— THE EXERCISE —
All of the material below is to be retyped exactly.

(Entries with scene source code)
>> START
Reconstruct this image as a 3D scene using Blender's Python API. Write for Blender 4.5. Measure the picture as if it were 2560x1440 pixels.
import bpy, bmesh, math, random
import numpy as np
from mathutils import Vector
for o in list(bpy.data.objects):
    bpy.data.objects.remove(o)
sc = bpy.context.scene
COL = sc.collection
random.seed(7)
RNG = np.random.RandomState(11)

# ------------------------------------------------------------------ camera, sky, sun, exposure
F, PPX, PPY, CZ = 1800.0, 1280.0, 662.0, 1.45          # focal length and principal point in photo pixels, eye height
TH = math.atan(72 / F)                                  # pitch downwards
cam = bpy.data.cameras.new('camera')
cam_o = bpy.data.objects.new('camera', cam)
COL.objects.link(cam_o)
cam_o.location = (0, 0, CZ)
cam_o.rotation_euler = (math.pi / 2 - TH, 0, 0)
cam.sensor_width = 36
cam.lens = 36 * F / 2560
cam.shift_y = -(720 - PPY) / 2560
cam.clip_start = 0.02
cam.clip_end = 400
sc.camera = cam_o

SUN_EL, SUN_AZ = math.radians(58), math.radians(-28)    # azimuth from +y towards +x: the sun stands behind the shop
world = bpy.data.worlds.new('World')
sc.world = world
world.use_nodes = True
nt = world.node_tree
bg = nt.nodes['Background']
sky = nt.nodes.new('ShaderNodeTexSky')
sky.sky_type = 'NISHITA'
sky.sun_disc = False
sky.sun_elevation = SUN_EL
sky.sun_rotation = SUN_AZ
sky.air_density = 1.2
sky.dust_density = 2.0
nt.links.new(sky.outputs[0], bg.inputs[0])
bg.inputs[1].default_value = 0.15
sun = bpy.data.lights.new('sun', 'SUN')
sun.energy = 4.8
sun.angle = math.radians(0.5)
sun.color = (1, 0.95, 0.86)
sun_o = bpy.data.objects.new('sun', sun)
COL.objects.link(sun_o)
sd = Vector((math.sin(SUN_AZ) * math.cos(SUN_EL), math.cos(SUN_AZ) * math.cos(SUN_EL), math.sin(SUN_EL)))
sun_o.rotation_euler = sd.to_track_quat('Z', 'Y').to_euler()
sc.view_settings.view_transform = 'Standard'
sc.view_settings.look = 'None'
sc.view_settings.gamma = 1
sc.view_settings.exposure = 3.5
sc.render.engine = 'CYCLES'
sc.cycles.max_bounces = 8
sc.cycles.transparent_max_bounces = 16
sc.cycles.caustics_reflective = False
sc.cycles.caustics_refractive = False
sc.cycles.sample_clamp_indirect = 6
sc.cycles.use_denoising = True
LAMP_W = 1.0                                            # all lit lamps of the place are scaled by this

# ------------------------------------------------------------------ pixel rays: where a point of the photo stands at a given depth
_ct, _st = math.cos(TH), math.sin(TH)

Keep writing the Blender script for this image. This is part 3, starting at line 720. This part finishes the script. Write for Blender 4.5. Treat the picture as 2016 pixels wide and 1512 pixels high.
>> END
— OUTPUT —
Reconstruct this image as a 3D scene using Blender's Python API. Write for Blender 4.5. Measure the picture as if it were 2560x1440 pixels.
import bpy, bmesh, math, random
import numpy as np
from mathutils import Vector
for o in list(bpy.data.objects):
    bpy.data.objects.remove(o)
sc = bpy.context.scene
COL = sc.collection
random.seed(7)
RNG = np.random.RandomState(11)

# ------------------------------------------------------------------ camera, sky, sun, exposure
F, PPX, PPY, CZ = 1800.0, 1280.0, 662.0, 1.45          # focal length and principal point in photo pixels, eye height
TH = math.atan(72 / F)                                  # pitch downwards
cam = bpy.data.cameras.new('camera')
cam_o = bpy.data.objects.new('camera', cam)
COL.objects.link(cam_o)
cam_o.location = (0, 0, CZ)
cam_o.rotation_euler = (math.pi / 2 - TH, 0, 0)
cam.sensor_width = 36
cam.lens = 36 * F / 2560
cam.shift_y = -(720 - PPY) / 2560
cam.clip_start = 0.02
cam.clip_end = 400
sc.camera = cam_o

SUN_EL, SUN_AZ = math.radians(58), math.radians(-28)    # azimuth from +y towards +x: the sun stands behind the shop
world = bpy.data.worlds.new('World')
sc.world = world
world.use_nodes = True
nt = world.node_tree
bg = nt.nodes['Background']
sky = nt.nodes.new('ShaderNodeTexSky')
sky.sky_type = 'NISHITA'
sky.sun_disc = False
sky.sun_elevation = SUN_EL
sky.sun_rotation = SUN_AZ
sky.air_density = 1.2
sky.dust_density = 2.0
nt.links.new(sky.outputs[0], bg.inputs[0])
bg.inputs[1].default_value = 0.15
sun = bpy.data.lights.new('sun', 'SUN')
sun.energy = 4.8
sun.angle = math.radians(0.5)
sun.color = (1, 0.95, 0.86)
sun_o = bpy.data.objects.new('sun', sun)
COL.objects.link(sun_o)
sd = Vector((math.sin(SUN_AZ) * math.cos(SUN_EL), math.cos(SUN_AZ) * math.cos(SUN_EL), math.sin(SUN_EL)))
sun_o.rotation_euler = sd.to_track_quat('Z', 'Y').to_euler()
sc.view_settings.view_transform = 'Standard'
sc.view_settings.look = 'None'
sc.view_settings.gamma = 1
sc.view_settings.exposure = 3.5
sc.render.engine = 'CYCLES'
sc.cycles.max_bounces = 8
sc.cycles.transparent_max_bounces = 16
sc.cycles.caustics_reflective = False
sc.cycles.caustics_refractive = False
sc.cycles.sample_clamp_indirect = 6
sc.cycles.use_denoising = True
LAMP_W = 1.0                                            # all lit lamps of the place are scaled by this

# ------------------------------------------------------------------ pixel rays: where a point of the photo stands at a given depth
_ct, _st = math.cos(TH), math.sin(TH)

Keep writing the Blender script for this image. This is part 3, starting at line 720. This part finishes the script. Write for Blender 4.5. Treat the picture as 2016 pixels wide and 1512 pixels high.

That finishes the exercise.